We had to make several trips to the car to bring in all the toys, food, bowls and boxes that I’d collected for them. I had packed up Smalls’ prescription food and Jules’ extra large litter box which was sparkling clean from me scrubbing it that morning. It probably took us 3 trips in and out of the store. We had to walk by the checkout counters where everyone eyed us with curiosity because we were making so many trips.
I cried the entire time. And it was not the type of crying where you’re in the movie theater with friends and you know you can hold it in just enough to not be heard and it begins to hurt in your throat. Nope. I could not hold it in. The eyes kept watching us.
It was a blur from there. They had put my two cats in separate cages in the little show-off-the-large-pets room. I remember seeing other cats in cages. I knew as soon as Jules and Smalls were separated that they probably wouldn’t be adopted together as I’d kept specifying in the paper and to the employee, and earlier to the lady who was supposed to meet me there. Smalls was fine without Jules; she was independent. But Jules always needed someone.
Jules and a sibling, Strider, were adopted by my old roomate and I. We knew it would be difficult separating them later when we parted ways but I was selfish and thought that they could just get over it because they were just cats. About 4 months after I moved out of our apartment into a new one, one without Strider, I knew Jules was not getting over anything.
He was so needy all the time. Constantly following me around and meowing. And when I finally gave him the attention he was begging for he acted like a dog and would get up in my face and lick me. At night, when I was living in the first apartment, Jules had figured out how to climb up my loft bed. He did this when he was young and wouldn’t sleep at night for more than an hour or two. The other hours he’d be making noise moving things around on the floor below me. I remember this annoying me at 3am but then later thinking it was worth it when he’d finally climb up into my bed and curl his body next to my head, laying on my pillow because he needed to be close to me. I would lie still and start to get warm with his presence. I knew I couldn’t move because if I rolled over he’d leave. After being settled for a few seconds, he’d sigh.
But he scratched at stuff. Especially after moving out of the first apartment. I really think he was going through some sort of separation anxiety… that never seemed to end. It irritated me that he couldn’t just relax. He was reminding me of me. So I adopted Smalls to give him company and on many occasions he’d sleep next to her when she was a kitten, but he was still attached to me.
I wanted nice furniture. I knew that I’d eventually think about this when I moved to Virginia with Jess. The ride down to our new home I remember Jules crying in the back seat and me talking to him, as if he even understood what the hell I was saying. Smalls had peed in her crate. She peed a lot. On carpet and couches and the floor in the laundry room. I was constantly cleaning up. This is what eventually caused her to go on prescription food.

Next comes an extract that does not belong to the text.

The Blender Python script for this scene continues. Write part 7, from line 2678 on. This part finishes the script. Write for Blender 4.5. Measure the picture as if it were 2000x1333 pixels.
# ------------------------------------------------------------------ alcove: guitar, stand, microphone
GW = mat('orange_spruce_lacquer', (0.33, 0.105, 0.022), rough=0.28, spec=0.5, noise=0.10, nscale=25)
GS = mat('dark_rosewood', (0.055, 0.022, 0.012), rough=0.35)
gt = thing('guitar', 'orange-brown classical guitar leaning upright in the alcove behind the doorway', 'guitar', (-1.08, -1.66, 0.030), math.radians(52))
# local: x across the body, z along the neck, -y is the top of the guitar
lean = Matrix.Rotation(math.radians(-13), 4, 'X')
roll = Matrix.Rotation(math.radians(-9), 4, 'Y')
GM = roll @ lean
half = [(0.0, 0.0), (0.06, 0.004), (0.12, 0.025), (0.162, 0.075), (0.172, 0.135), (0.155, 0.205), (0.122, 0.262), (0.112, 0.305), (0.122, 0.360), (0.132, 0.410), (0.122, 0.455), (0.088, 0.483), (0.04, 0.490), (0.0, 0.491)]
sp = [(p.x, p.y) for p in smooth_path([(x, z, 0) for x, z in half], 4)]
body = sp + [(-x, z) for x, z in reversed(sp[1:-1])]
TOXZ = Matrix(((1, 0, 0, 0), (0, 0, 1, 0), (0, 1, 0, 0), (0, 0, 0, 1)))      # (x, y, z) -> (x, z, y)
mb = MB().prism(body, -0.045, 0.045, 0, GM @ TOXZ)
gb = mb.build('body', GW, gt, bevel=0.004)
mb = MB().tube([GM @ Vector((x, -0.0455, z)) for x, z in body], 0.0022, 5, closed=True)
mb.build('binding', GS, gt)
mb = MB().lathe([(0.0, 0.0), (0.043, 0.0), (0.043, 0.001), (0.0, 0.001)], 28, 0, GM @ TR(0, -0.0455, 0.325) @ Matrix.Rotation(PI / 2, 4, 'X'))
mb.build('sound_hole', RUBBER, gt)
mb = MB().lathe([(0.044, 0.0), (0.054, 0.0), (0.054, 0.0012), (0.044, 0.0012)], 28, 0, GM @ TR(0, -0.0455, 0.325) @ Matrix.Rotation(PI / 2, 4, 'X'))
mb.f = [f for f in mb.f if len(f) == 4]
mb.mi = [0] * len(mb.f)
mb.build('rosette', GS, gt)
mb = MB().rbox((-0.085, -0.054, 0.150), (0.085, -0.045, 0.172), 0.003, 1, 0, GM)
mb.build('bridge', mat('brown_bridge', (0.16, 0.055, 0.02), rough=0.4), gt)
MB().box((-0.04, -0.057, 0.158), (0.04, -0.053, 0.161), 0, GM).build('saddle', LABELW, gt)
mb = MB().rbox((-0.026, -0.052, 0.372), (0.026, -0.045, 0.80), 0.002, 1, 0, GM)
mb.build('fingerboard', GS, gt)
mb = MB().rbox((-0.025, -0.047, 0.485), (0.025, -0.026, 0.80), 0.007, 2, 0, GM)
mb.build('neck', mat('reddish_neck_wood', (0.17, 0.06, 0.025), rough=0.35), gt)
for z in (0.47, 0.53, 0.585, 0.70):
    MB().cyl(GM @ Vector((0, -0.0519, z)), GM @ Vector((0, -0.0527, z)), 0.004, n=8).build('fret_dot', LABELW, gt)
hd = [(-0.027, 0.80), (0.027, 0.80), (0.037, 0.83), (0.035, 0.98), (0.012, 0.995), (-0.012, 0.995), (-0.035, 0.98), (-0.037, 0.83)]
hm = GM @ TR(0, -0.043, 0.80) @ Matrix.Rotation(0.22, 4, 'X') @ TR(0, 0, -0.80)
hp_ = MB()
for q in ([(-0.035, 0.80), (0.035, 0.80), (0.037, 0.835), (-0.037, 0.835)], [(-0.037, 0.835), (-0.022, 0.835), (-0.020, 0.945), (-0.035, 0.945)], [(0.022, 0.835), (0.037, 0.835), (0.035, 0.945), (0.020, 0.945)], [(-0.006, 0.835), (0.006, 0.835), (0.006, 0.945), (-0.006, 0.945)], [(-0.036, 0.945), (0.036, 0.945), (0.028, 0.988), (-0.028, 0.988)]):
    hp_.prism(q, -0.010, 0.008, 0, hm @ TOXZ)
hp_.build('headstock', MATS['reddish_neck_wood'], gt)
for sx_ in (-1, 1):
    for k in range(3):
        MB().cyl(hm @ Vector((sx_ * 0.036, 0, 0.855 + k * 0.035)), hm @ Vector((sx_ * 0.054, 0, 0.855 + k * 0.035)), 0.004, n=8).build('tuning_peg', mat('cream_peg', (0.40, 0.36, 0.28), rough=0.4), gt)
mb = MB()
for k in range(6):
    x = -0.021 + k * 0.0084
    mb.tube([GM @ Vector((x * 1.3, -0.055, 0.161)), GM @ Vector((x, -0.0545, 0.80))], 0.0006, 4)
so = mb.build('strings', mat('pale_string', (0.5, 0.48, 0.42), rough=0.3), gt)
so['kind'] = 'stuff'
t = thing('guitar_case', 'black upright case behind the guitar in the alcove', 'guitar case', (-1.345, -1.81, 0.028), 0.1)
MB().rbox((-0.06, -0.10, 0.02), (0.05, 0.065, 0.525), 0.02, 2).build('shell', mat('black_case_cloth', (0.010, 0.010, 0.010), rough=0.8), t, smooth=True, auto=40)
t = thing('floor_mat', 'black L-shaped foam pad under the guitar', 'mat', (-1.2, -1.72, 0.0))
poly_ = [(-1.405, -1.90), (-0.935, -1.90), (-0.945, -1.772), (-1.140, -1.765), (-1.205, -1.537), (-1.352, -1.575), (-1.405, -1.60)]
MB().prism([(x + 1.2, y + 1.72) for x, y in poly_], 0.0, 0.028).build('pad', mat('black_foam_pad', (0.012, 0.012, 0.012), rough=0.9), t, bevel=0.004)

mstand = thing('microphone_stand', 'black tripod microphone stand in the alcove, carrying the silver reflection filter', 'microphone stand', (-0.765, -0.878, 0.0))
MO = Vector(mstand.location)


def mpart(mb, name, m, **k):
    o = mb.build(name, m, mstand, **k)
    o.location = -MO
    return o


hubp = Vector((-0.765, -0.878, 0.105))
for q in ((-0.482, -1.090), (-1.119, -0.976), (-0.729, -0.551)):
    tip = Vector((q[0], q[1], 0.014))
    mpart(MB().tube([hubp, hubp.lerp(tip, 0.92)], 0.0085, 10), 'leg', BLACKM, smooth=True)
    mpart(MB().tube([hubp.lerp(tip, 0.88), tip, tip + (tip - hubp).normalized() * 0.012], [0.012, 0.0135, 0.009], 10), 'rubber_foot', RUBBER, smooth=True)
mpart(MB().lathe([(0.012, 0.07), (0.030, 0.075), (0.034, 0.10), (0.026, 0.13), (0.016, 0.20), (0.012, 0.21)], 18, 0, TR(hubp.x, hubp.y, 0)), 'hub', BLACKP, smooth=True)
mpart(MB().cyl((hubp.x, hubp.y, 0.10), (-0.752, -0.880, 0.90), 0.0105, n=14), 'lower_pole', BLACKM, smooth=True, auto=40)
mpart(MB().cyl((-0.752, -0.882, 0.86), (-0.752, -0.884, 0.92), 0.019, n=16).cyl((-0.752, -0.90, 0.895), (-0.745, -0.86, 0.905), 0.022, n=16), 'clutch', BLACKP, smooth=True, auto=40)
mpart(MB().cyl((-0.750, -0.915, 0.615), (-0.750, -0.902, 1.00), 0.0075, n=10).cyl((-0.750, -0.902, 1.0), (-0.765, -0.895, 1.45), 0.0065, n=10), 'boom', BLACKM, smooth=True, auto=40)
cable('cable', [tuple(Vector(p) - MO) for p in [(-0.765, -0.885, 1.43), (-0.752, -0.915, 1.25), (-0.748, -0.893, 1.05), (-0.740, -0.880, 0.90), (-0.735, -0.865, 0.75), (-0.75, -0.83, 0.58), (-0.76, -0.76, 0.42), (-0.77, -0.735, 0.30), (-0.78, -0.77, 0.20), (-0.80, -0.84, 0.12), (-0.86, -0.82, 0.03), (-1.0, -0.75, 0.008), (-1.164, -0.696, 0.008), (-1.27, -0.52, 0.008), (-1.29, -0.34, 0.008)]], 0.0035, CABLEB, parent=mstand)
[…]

For some reason it got to be too much. I was always stressing out over the cats. They were destroying stuff and it was destroying me. But I allowed it to. They were just simple animals who live purely on instinct.
I decided that adopting them out was the only way I could relax. I knew, somehow, that after it was all done with that I could move on just like I do with so many other things in my life. I knew that I make a big deal of things when they’re upon me but when they’re done they turn out to not be so bad. This could be no different, right?
It took me weeks to find a suitable place (a no kill shelter) to take them. No one was having it. All shelters are overcrowded as it is, and mostly with kittens that people find outside. No one wanted adult cats. I should have made more of an effort to find a home for them myself, instead of a shelter. Knowing what I do now, I could have used Craigslist or some other local service to do so, but we were new here and I didn’t really know what I was doing.
The reason I cry still, after 14 months of this torturing myself, is that I know I could have done better; that I did not do my best with them.
There’s no real conclusion to this, except to say that I don’t think I should have assumed something about myself. Because I can change just as quickly, and I can learn something about myself that I didn’t know just like I can learn about someone else.
It seems silly, to be this upset, in the background of my life, about Jules being gone. For a while I volunteered at the Humane Society socializing with the cats who never seemed to get adopted. They were happy there. And I was happy being with them. But it wasn’t the same and I knew I was doing it to try to make it up to myself. I still occasionally talk about Jules and Smalls with people as if they lived with me. It’s fucking sad and I just can’t seem to get past it.